In 2025, the cryptocurrency market reached a structural turning point: institutional investors became the dominant force, while retail investors cooled off significantly. Aishwary Gupta, Global Head of Payments and Real Assets at Polygon Labs, pointed out in a recent interview that institutional funds now account for about 95% of the total inflow into cryptocurrencies, while retail investors account for only 5%-6%, indicating a significant shift in market dominance.

He explained that the shift by institutions is not driven by emotion, but rather a natural result of the maturing infrastructure. Asset management giants including BlackRock, Apollo, and Hamilton Lane are allocating 1%-2% of their portfolios to digital assets, accelerating their deployment through ETFs and on-chain tokenized products.

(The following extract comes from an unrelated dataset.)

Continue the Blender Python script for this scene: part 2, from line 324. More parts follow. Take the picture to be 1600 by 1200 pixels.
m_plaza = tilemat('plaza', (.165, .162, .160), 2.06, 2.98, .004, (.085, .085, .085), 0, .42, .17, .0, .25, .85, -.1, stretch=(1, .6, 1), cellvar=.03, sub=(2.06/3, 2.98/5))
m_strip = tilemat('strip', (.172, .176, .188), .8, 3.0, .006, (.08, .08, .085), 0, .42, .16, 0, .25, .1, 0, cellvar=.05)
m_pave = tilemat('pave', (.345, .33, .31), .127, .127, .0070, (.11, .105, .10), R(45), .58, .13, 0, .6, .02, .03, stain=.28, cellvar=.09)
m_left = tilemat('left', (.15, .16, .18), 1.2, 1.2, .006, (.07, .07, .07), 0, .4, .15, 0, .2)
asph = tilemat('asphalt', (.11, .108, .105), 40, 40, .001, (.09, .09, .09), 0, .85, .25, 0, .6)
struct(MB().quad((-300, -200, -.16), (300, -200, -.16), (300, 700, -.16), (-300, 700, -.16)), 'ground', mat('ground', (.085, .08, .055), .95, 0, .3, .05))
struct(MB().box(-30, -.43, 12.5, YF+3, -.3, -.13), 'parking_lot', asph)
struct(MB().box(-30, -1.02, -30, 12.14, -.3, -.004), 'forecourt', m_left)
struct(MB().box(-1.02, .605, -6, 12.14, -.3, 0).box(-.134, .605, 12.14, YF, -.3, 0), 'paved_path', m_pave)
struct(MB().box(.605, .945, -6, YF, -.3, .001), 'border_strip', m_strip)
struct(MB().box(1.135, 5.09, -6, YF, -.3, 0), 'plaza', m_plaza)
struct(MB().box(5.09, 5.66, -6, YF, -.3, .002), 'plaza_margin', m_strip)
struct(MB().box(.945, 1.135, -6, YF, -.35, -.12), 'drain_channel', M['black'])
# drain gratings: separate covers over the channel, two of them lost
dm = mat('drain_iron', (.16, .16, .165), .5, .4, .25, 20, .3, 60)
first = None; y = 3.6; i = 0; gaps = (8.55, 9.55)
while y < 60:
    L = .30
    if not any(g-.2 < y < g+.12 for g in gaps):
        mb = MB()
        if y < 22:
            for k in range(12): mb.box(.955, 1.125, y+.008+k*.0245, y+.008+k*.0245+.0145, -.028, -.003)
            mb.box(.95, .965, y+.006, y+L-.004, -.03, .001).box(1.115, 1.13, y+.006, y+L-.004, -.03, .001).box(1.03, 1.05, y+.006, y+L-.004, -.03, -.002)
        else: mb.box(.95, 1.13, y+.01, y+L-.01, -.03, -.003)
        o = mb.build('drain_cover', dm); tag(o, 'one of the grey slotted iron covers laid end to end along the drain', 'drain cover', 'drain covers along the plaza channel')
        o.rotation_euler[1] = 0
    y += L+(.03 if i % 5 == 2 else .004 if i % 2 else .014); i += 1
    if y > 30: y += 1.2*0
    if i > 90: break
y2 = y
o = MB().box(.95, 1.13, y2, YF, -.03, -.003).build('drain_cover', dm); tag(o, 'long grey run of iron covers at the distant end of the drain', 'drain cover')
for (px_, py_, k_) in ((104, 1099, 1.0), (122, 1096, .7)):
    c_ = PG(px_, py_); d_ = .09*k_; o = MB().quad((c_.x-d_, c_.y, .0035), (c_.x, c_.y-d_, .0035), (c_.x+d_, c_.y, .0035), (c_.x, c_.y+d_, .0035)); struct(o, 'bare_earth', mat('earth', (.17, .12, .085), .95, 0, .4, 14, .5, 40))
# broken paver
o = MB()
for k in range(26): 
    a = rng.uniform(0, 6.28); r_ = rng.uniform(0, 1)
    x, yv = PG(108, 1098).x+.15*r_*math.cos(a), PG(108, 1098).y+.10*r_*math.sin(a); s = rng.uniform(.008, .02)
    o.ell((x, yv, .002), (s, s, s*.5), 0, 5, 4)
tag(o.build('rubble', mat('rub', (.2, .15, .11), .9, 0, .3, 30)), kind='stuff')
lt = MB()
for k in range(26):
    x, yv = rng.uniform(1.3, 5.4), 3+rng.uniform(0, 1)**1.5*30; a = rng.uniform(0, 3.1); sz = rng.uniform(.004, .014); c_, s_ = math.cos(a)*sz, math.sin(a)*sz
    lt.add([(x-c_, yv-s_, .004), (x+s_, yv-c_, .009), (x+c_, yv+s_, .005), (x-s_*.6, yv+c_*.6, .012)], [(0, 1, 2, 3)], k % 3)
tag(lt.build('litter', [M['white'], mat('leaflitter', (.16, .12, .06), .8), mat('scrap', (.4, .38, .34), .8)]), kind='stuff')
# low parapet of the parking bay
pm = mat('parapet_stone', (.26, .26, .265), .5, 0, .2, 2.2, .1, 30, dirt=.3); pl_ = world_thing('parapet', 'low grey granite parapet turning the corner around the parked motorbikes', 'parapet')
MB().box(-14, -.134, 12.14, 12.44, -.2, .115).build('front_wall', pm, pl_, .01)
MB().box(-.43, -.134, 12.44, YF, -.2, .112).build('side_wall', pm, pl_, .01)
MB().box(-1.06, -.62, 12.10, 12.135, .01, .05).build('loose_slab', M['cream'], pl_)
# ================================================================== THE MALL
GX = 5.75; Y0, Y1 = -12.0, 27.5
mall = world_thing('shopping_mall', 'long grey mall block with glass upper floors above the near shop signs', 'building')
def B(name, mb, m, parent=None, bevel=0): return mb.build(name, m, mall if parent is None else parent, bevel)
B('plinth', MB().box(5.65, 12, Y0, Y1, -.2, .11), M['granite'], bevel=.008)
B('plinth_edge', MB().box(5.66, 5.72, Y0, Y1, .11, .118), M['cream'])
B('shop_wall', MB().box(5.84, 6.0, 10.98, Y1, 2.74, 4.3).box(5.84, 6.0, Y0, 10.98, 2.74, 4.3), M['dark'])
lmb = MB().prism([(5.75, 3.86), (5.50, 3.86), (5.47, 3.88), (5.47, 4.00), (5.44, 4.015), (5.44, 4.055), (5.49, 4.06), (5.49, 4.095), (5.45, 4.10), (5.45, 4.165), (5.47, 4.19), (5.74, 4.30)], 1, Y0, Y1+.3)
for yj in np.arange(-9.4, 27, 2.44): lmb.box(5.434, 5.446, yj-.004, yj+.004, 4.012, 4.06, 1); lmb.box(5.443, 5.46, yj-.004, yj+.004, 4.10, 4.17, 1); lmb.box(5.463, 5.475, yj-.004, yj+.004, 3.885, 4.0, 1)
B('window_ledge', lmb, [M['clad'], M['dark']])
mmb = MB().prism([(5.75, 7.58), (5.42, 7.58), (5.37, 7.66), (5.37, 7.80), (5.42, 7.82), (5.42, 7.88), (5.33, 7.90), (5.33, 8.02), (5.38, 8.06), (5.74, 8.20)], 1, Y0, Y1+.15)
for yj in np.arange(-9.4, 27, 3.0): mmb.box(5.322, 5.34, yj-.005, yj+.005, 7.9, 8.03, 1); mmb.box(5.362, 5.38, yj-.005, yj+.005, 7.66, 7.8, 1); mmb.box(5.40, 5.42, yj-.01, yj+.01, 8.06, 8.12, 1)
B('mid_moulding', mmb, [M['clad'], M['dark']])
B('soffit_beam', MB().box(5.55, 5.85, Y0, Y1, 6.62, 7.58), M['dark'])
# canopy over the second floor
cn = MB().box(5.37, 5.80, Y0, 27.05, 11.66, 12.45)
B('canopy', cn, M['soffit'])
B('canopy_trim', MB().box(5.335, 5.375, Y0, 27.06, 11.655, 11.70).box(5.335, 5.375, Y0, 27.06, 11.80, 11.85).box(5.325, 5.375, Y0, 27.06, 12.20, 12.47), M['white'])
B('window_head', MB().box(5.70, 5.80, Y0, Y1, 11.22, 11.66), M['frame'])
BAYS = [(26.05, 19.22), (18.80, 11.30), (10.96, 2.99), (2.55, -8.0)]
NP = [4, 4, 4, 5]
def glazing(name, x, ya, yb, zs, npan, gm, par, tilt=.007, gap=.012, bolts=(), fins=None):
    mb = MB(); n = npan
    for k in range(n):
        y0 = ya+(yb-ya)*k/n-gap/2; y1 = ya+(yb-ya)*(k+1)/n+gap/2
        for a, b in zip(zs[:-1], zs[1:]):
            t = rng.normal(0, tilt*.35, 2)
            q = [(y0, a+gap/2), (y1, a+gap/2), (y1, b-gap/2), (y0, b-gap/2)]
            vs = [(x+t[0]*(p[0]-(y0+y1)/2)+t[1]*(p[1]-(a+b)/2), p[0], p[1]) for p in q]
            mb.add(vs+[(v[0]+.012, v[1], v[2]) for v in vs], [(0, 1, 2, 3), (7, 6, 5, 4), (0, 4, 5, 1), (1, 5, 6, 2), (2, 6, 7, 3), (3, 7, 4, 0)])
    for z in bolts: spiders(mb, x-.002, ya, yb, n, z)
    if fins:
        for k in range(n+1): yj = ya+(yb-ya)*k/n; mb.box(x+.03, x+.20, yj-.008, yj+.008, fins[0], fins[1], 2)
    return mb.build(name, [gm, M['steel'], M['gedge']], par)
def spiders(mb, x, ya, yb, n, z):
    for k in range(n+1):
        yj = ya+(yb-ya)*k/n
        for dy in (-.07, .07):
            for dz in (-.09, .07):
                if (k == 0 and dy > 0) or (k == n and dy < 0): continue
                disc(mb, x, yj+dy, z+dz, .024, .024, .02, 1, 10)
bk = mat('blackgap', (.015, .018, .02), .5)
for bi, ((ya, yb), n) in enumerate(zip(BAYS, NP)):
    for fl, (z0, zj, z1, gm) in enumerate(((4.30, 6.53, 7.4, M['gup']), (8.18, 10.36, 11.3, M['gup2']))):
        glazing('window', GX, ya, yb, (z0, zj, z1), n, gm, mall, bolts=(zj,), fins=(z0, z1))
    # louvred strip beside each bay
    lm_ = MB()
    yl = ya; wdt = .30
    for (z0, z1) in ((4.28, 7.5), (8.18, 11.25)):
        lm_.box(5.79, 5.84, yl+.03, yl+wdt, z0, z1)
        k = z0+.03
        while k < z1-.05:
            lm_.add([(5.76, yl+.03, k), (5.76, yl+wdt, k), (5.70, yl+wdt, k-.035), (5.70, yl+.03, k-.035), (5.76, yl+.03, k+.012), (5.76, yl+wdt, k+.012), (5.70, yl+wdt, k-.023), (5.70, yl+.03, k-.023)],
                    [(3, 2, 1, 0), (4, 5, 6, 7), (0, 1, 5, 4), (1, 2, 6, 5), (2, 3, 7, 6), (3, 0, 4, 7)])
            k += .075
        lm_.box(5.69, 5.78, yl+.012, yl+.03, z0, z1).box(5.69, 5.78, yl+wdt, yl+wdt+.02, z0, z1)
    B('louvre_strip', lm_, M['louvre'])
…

Gupta cited examples such as Polygon's collaborations, JPMorgan Chase's testing of DeFi transactions under the supervision of the Monetary Authority of Singapore, Ondo's tokenized government bond project, and AMINA Bank's regulated staking, all demonstrating that public blockchains can already meet the compliance and auditing requirements of traditional finance.

The two main drivers for institutional entry are the need for returns and operational efficiency. The first phase mainly focused on obtaining stable returns through tokenized government bonds and bank-grade collateral; the second phase is driven by the efficiency improvements brought by blockchain, such as faster settlement speeds, shared liquidity, and programmable assets, which has prompted large financial institutions to experiment with on-chain fund structures and settlement models.

In contrast, the exit of retail investors is mainly due to losses and loss of trust caused by the previous Meme coin cycle. However, Gupta emphasizes that this is not a permanent loss, and retail investors will gradually return as more regulated and risk-transparent products emerge.

Regarding concerns that institutional participation might undermine the decentralized nature of cryptocurrencies, Gupta argues that as long as the infrastructure remains open, institutional involvement will not only fail to centralize the blockchain but will actually enhance its legitimacy. He points out that the future financial network will be a fusion system where multiple asset classes, such as DeFi, NFTs, government bonds, and ETFs, coexist on the same public blockchain.

Regarding whether institutional dominance would stifle innovation, he acknowledged that some experiments would be limited in a more compliance-oriented environment, but in the long run, this would help the industry build a more robust and scalable innovation path, rather than relying on high-speed trial and error through "breaking the rules."

Looking ahead, he stated that institutional liquidity will continue to improve market stability, volatility will decrease as speculative activity diminishes, and RWA tokenization and institutional-grade staking networks will develop rapidly. Interoperability will also be crucial, as institutions will need infrastructure that enables seamless asset transfers across chains and aggregation layers.

Gupta emphasized that institutional entry is not a "takeover" of crypto by traditional finance, but a process of jointly building new financial infrastructure. Cryptocurrencies are gradually evolving from speculative assets into the core underlying technology of the global financial system.